DATA SHOWN
________________________________________
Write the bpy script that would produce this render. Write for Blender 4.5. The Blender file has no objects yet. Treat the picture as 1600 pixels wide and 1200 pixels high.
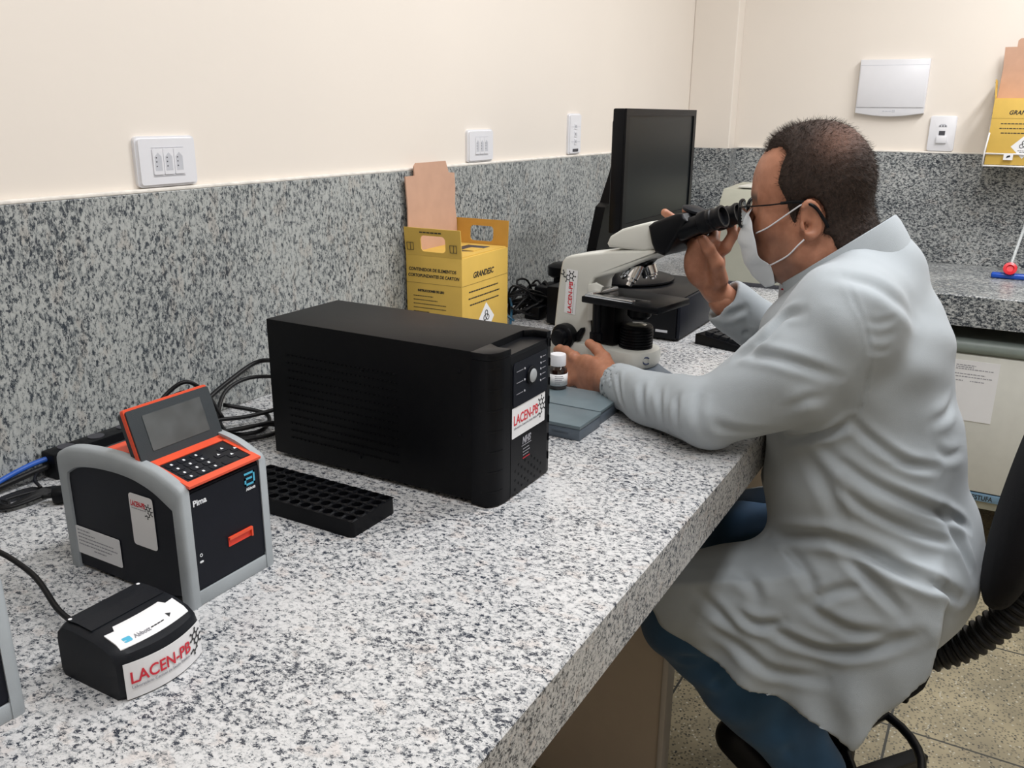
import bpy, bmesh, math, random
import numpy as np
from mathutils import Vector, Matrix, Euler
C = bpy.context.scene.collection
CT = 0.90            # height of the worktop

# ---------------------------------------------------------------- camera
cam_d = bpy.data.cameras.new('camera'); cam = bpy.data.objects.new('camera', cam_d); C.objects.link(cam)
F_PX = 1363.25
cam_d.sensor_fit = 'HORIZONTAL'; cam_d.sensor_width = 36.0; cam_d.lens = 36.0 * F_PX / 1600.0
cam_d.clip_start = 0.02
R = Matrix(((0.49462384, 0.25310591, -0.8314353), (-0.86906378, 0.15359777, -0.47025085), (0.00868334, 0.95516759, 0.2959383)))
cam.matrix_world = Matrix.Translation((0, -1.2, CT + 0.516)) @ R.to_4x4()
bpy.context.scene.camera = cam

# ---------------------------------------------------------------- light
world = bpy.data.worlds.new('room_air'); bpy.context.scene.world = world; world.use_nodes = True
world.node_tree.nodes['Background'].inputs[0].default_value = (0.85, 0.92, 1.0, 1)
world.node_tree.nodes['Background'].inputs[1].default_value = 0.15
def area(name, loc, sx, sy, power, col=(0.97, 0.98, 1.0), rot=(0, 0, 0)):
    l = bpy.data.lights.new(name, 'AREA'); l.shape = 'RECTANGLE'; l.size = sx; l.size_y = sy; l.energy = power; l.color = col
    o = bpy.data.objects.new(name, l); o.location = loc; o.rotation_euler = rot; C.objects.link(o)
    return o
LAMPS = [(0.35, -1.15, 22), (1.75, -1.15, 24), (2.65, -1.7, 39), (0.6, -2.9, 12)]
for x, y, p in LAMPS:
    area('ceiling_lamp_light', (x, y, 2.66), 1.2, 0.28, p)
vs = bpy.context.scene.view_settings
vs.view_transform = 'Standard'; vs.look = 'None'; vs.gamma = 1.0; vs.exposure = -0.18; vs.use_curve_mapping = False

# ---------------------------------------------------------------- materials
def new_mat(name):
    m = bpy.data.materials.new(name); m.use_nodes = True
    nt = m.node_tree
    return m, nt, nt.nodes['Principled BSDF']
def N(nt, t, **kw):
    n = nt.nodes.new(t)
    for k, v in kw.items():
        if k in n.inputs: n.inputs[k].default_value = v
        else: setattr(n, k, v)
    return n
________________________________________
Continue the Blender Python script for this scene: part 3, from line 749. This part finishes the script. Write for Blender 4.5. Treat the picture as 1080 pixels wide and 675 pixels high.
________________________________________
Write out the lines beginning with the one that contains "Write the bpy" and ending with the one that contains "of the worktop", exactly as given. Leave pictures out.

FINAL RESULT
Write the bpy script that would produce this render. Write for Blender 4.5. The Blender file has no objects yet. Treat the picture as 1600 pixels wide and 1200 pixels high.
import bpy, bmesh, math, random
import numpy as np
from mathutils import Vector, Matrix, Euler
C = bpy.context.scene.collection
CT = 0.90            # height of the worktop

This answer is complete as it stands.